Being in the right place at the right time, unbelievably, paid off. When Geoff got a call from Andy Jenkins – then art director at Girl Skateboards – things went from good to bad to stellar in a matter of days. “I had been doing graphics for Girl and they said, ‘We’re going to hire you to work here full-time.’ So I quit my bad job and, literally as I’m clearing out my desk, Andy phones me and is like, ‘We can’t hire you.’ Rick Howard [who co-founded Girl with Spike] had apparently freaked out about taking someone else on as they were still growing. Then he said, ‘But a friend of mine, Mark Lewman, just became the editor of Grand Royal magazine and he wants to meet with you.’ All these guys were like totally epic to me. They were the master class – I was reading everything they were doing. It was exciting like, ‘Okay, Mark Lewman’s coming over to my house!’ So he comes over, looks at my work, and asks me to art direct Grand Royal. I’d never made a magazine but was like, ‘Okay cool.’”
Casually over the moon, Geoff moved into a studio across the road from Grand Royal records – aka Beastie Boys HQ – in Atwater Village, Los Angeles, where he’s still based today. Between 1995 and 1997, he painstakingly art directed two issues of the seminal Beastie Boys magazine. His dream job ended up teaching him his biggest lesson yet. “I learned I’m bad at making magazines,” says Geoff. “So I thought, ‘Well, what are you good at?’ and that was very clear. I’m good at taking single images and putting them with text. Which is basically what I was doing this whole time in my sketch books. Drawing is the opposite of work, it’s mindlessness. So I finally said to myself, ‘Stop learning, stop struggling, stop testing yourself. Do what you’re good at.’ It was a big growing-up moment like, ‘Have some commitment to what you’re doing.’”
And that’s exactly what he did. In 1997, Geoff had his first solo exhibition at George’s in Los Angeles, featuring iconic images he produced by “working to a stringent rule of making everything super, super clear”. From then on, instead of struggling, he simply let things fall into place. “That first show was all about making stuff that you and your friends like. Just being true to who you are and your world. It’s a simple concept, but to me that was a revelation,” says Geoff. “Like, I’ve been working with Spike for twelve years or whatever, and everything he does, it’s the Spikeness of it that resonates, you know? Always giving yourself away by your decisions, who you work for and what you do. I think I understood that early on. Only do the stuff you want to do, and do it in a way that won’t embarrass your friends.”
Suffice to say, Geoff would have a hard time embarrassing anyone these days.
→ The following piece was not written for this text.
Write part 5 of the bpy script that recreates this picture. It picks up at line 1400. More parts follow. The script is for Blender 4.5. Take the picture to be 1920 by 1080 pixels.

Even his childhood ambition of owning a skateboard company has been executed with that same reductive eye. “Solitary Arts is about breaking down skateboarding into exactly what it is,” says Geoff. “All the banal stuff you take for granted – the nuts and bolts of skateboarding, like pushing and rolling over something – just appreciating how magical that is! So the graphics are a trigger for a paradigm shift for the rider to look at skateboarding differently, which is really about looking at your life differently. By understanding the image, it’s like you learn a new word. People may look at it and say, ‘Oh, I never thought about that, that’s clever,’ but clever actually means, ‘That’s something I totally understand that’s familiar, but I’ve just never seen or heard it before.’ Having a skateboard company that could do that was another piece of the puzzle that I liked.”
Now that the puzzle’s complete, Geoff’s ready to take a breath. “I think I’ve talked in circles – does any of this make sense?”
You bet it does, Geoff. It makes perfect, simple sense.